The old system hasn't completely disappeared. Its networks and lobbies, especially in the media and the administration, are a great blocking force. As for the new system, it is stumbling and sometimes falling short.

How do you explain that revealing the truth and rehabilitating the victims in particular are encountering so much resistance?

I would like to refer to the famous quote by the Italian writer and philosopher Antonio Gramsci - "while the old world is dying, the new world is slow to appear". We are in this complex in-between. The old system hasn’t completely disappeared. Its networks and lobbies, especially in the media and administration, are a great blocking force. As for the new system, it is stumbling and sometimes falls short as a force of resistance to obstacles. Diversity also characterizes "the new world" in Tunisia, an effect of democracy whose essence is multiple political sensibilities. However, this climate does not favour rapid decision-making.
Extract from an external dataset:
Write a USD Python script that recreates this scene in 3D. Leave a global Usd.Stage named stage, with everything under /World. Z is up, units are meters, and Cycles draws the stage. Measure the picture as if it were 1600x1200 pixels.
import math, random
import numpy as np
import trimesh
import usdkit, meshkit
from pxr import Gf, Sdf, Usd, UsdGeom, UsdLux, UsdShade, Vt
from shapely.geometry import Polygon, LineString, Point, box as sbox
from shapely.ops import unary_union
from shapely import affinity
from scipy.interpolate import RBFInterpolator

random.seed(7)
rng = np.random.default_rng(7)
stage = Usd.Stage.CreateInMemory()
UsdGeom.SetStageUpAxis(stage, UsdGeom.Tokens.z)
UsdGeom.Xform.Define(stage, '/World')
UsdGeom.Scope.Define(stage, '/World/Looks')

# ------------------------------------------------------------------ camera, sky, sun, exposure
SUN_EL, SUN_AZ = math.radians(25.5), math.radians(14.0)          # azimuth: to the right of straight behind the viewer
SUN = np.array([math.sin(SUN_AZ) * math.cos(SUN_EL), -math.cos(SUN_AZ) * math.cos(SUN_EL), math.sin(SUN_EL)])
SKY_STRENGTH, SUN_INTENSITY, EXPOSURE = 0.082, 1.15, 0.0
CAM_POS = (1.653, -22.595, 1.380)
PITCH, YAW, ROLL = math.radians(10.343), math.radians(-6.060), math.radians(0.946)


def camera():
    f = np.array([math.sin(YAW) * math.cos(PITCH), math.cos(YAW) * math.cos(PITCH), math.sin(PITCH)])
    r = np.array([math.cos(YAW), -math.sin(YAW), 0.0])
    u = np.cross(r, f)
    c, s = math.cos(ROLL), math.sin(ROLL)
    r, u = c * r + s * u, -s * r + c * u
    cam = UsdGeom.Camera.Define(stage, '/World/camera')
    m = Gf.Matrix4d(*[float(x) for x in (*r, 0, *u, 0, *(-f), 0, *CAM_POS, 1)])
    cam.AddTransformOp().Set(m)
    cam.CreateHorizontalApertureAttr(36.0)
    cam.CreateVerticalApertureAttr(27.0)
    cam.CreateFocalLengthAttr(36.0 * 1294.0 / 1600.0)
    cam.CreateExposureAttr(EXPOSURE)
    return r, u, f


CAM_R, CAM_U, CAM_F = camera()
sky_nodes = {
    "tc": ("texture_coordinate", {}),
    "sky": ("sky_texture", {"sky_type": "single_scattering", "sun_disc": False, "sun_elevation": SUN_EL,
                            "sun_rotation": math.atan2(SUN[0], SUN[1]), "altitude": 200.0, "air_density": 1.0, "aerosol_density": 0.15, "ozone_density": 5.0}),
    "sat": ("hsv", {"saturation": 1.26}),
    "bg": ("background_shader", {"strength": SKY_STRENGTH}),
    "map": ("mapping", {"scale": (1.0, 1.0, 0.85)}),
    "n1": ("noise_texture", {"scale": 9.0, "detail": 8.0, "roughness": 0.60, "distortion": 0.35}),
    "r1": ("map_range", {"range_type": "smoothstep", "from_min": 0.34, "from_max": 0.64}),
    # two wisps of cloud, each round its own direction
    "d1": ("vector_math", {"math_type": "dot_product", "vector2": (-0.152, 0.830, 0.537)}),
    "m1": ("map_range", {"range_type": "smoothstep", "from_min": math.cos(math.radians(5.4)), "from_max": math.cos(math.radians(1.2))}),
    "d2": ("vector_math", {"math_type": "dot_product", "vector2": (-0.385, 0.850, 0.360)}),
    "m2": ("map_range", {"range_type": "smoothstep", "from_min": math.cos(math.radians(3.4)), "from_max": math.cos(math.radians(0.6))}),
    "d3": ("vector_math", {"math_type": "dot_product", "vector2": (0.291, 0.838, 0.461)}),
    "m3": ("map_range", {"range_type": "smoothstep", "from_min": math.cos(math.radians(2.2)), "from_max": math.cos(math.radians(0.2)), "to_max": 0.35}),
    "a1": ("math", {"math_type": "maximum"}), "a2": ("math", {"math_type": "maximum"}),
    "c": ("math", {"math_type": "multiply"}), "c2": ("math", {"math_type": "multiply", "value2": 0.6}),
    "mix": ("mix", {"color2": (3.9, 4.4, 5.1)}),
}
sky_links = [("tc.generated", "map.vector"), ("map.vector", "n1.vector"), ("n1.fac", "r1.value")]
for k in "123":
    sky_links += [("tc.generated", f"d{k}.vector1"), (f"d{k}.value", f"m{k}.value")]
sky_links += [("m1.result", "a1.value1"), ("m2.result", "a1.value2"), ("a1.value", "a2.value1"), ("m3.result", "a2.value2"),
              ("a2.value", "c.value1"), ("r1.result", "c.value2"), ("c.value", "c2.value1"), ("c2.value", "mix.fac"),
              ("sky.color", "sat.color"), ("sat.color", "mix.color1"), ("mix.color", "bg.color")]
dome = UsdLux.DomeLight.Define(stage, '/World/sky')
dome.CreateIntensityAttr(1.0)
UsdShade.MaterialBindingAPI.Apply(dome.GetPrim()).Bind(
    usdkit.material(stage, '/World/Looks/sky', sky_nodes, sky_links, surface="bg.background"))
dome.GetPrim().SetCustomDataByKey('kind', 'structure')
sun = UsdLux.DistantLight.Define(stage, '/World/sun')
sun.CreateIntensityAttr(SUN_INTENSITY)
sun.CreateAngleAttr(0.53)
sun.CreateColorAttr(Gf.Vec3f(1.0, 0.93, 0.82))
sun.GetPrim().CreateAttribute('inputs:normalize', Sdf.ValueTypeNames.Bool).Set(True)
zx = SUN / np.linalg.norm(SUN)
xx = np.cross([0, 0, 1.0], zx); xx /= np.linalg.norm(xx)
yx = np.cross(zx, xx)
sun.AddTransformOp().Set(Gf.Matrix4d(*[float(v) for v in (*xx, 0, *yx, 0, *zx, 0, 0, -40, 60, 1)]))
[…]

Post-revolutionary governments have also been slow in establishing transitional justice. Instead of inaugurating a process, the government that emerged from the first free elections on 23 October 2011 set up a Ministry of Human Rights and Transitional Justice, which gave impetus to the project of drafting a law on transitional justice. This was a way to buy time. It was only after a long series of regional consultations in 2012 and 2013 on the new legislation that the Truth and Dignity Commission was established in June 2014. This slowness in setting up an accountability mechanism made it possible for the old guard to return in force. There’s been mismanagement of time and the historical opportunity offered in the aftermath of the revolution. The other reason that made the process difficult was the boycott of the Commission by several categories of victims, especially people on the political left. They rejected it, criticized it, even defamed it. It took the IVD warning of its impending closure for victims in that mould to submit their files to the Commission.

The trials of the specialized chambers are also slow. What can your ministry do to speed up the judicial process, which still suffers from the absence of the accused?

I am informed that the last three trials that took place after the publication of the final IVD report have seen the arrival of the accused. This demonstrates the impact of political will on transitional justice. What can I and my colleagues in the government do other than facilitate the work of the justice system and encourage it to issue warrants to bring the accused?

There are hundreds of victims who have not managed to convince the administration of their right to get their careers back. In Tunisia, judges and lawyers have been trained in transitional justice. Shouldn't the same be done with the administration?

This depends once again on the political will of those who lead the administration. That will exists today, unlike in the past!

The President’s apologies to the victims are much awaited. When do you think they will be forthcoming?

I'm waiting for them too. But I have no idea when they will come. What I am certain of is that he will make a formal apology on behalf of the state, as provided for in the transitional justice law. I think this will be an honour for him and an achievement in terms of the international image of our country.